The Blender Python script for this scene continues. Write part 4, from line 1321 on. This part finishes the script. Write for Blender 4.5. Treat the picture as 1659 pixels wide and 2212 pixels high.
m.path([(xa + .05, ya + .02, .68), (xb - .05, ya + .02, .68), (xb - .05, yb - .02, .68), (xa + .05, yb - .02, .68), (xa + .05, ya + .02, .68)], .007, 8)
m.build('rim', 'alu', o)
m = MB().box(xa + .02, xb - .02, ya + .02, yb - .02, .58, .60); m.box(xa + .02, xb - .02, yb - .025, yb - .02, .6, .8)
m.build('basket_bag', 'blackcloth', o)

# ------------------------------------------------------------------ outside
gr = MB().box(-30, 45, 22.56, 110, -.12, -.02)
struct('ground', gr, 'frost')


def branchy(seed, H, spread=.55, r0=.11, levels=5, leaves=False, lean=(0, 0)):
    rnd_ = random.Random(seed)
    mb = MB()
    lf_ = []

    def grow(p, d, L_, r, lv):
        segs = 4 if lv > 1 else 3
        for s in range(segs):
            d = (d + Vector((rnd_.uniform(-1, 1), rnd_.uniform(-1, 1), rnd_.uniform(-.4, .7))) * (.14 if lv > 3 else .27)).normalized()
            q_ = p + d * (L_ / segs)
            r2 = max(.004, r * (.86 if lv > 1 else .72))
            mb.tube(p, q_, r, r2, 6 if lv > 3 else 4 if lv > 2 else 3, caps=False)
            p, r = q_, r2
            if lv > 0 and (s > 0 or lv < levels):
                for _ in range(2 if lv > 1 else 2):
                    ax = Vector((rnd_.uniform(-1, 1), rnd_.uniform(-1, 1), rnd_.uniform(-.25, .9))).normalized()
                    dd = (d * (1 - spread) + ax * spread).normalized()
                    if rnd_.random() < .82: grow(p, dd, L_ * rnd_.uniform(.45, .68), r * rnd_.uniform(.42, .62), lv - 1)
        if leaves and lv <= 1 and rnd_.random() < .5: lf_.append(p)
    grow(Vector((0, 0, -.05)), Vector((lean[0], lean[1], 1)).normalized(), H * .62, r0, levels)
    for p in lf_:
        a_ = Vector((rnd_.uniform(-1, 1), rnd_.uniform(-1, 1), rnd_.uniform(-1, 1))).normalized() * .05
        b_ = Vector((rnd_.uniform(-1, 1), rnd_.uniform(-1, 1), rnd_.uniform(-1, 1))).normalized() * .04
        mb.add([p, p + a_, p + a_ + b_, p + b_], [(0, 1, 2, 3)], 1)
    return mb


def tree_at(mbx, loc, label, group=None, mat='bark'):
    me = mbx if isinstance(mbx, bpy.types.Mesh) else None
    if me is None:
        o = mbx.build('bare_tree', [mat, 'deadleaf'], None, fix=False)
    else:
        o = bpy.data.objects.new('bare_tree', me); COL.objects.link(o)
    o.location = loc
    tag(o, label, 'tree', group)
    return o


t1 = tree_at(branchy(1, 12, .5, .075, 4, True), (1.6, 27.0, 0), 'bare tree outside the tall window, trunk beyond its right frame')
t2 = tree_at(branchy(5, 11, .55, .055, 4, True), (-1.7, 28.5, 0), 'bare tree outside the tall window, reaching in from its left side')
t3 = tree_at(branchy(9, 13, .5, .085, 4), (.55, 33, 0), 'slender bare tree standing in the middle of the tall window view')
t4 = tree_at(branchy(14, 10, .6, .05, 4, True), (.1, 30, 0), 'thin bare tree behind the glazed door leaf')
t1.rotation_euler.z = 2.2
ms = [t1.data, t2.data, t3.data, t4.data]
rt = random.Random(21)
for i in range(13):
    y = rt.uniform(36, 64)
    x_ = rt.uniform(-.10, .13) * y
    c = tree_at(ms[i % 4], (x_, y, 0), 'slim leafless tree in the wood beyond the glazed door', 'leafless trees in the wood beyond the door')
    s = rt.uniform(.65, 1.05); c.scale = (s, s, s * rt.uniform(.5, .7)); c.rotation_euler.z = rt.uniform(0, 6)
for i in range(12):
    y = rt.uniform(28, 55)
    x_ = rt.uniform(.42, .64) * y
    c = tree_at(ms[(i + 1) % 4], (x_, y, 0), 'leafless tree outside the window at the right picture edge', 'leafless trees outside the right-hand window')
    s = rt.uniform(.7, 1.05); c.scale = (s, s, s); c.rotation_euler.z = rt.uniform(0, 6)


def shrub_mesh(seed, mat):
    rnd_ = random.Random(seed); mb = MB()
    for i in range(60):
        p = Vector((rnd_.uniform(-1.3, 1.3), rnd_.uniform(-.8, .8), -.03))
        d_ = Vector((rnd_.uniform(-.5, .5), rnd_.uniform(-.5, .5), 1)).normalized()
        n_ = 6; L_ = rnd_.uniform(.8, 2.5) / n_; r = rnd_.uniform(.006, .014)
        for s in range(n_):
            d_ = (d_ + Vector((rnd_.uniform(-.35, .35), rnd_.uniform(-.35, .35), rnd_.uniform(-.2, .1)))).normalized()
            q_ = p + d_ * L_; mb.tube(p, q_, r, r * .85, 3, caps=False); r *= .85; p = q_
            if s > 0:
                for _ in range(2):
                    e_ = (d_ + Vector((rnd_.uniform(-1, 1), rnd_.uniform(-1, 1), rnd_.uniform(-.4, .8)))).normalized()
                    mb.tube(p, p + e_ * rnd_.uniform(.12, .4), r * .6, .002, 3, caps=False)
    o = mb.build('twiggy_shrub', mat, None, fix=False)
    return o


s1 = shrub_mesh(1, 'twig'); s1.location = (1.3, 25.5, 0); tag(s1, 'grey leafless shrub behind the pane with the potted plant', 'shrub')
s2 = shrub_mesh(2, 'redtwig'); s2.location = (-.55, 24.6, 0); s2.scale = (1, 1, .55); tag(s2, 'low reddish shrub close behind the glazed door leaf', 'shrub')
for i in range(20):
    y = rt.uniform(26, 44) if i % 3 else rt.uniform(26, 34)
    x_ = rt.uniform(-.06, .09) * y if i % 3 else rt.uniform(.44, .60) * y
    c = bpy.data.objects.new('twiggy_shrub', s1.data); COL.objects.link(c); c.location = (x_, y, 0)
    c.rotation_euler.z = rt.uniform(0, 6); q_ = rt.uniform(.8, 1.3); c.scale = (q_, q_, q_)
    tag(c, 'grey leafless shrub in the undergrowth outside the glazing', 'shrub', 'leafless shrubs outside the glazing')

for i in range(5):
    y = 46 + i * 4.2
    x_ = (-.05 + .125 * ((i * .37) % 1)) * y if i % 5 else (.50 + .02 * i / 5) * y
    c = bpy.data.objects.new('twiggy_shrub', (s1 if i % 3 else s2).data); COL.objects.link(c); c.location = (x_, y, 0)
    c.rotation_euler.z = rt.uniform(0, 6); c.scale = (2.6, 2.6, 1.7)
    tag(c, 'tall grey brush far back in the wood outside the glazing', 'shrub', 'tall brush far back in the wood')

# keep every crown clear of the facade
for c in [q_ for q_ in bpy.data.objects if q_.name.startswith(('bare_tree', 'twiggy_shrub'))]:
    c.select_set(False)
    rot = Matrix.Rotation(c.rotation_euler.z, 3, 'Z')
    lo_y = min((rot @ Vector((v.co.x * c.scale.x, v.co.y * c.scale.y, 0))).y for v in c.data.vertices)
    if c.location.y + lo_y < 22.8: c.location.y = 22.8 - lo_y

━━━━━━━━━━━━━━━━

*SHORT TASK:* Copy out the lines that hold "from".

*THE OUTPUT:*
The Blender Python script for this scene continues. Write part 4, from line 1321 on. This part finishes the script. Write for Blender 4.5. Treat the picture as 1659 pixels wide and 2212 pixels high.
t2 = tree_at(branchy(5, 11, .55, .055, 4, True), (-1.7, 28.5, 0), 'bare tree outside the tall window, reaching in from its left side')